EL PASADO



El pasado vuelve a nuestra vida cuando menos lo esperamos. Aparece en forma de rostro conocido, de lugar, de sensación, de herida que creíamos cicatrizada, de dolor, a veces, que nos negamos a admitir como nuestro, como parte indisoluble de lo que ahora somos. “La vida me parece una relojería de memoria descompuesta”, leo en el último libro de Nuria Amat. Es una definición acertada de todo aquello que vivimos en el presente y lo que sufrimos o disfrutamos en el pasado. La precisión de reloj suizo que anuncia Amat nos confirma esa visión que algunos compartimos de la vida como artefacto extremadamente complejo en su funcionamiento y de lo más rudimentario y básico en su esqueleto. Nosotros nos encargamos de cubrir dicho esqueleto con una buena armadura o caparazón, incluso. A veces un ser humano no dista demasiado de una tortuga.

Es difícil hallar la respuesta a algunas preguntas. Aún hoy no logramos comprender el significado más estricto, si lo hubo, del dolor que sufrimos en un momento dado, o aquél que vimos cerca, que compartimos. Sin embargo, todo lo que somos hoy, lo bueno y lo malo, ha sido construido con los cimientos de los pecados cometidos y los éxitos alcanzados. Hasta lo más insignificante puede cobrar un sentido casi demencial, impensable, años después. Todo forma parte de un universo preestablecido donde el orden y el caos se alternan hasta configurar esto que llaman vida.

“La vida es una fina cadena de metal que alguien muy meticuloso se ha propuesto enredar por segmentos”, leo en la novela de Amat. Y de eso se trata: de enredarnos por segmentos. Nuestra labor sería entonces la de desenredarnos hasta que nada ni nadie nos impida movernos con total confianza y seguridad: hasta conseguir nuestro espacio. El pasado se convierte por tanto en un modo de “desanudarnos”, de tropezar, y golpearnos con los hilos que nos sujetan, hasta liberarnos. Cada golpe recibido es un nuevo segmento que se añade al anterior y que nosotros debemos distribuir con cuidado, con precaución, hasta colocarlo en el lugar exacto que le corresponde, sólo así podremos seguir nuestro camino. A cada paso, por diferentes vías, motivos, se añadirán segmentos que nos taparán la vista, engañarán, incluso, nuestro olfato, nuestro tacto, pero el trabajo consistirá de este modo en que nuestros laboriosos dedos no dejen ni por un momento de desenredarnos los nudos que nos impiden caminar tal y como nosotros deseamos. Uno aprende con cada golpe, pero el cuerpo siente el último como el primero pues aunque nos cueste admitirlo: nuestra condición humana no nos permite elaborar un caparazón tan fuerte. Ni la armadura más prodigiosa soporta el dolor con el que una mirada o una palabra golpean el corazón. Es necesario, en ocasiones, extirparnos dicha armadura para tomar aire y ver los segmentos, los nudos que aún nos retienen. “La aceptación y la lucha van juntas”, descubro de nuevo en Amat.

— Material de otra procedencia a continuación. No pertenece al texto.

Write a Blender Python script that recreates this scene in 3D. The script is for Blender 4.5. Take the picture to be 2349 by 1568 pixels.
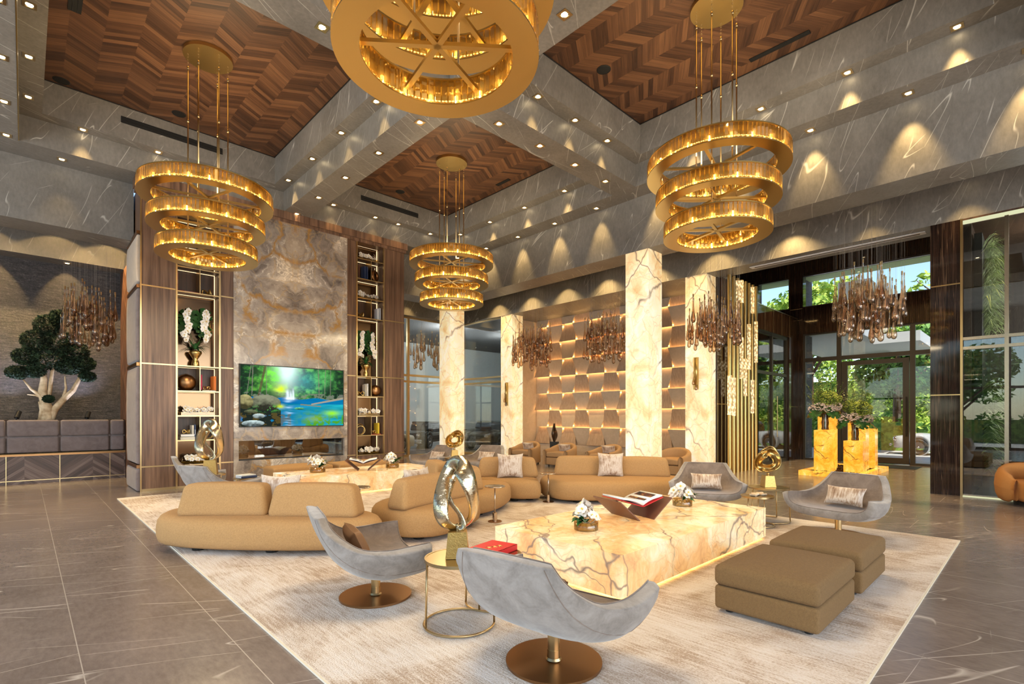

“Triunfamos sobre los fracasos cuando los convertimos en cosas útiles”, nos revela Alex Pattakos. Cada segmento, cada nudo que se enreda alrededor de nuestras extremidades, cada golpe que consigue cegarnos, incapacitarnos para vislumbrar con claridad el camino a seguir, ha de ser transformado, con astucia animal, a nuestro favor, como una herramienta indispensable de aprendizaje para llegar a convertirnos en quienes realmente somos, libres ya de segmentos que nos anudan al mundo como si de títeres se tratase, en ese terreno que parece vedado al ser humano: la paz.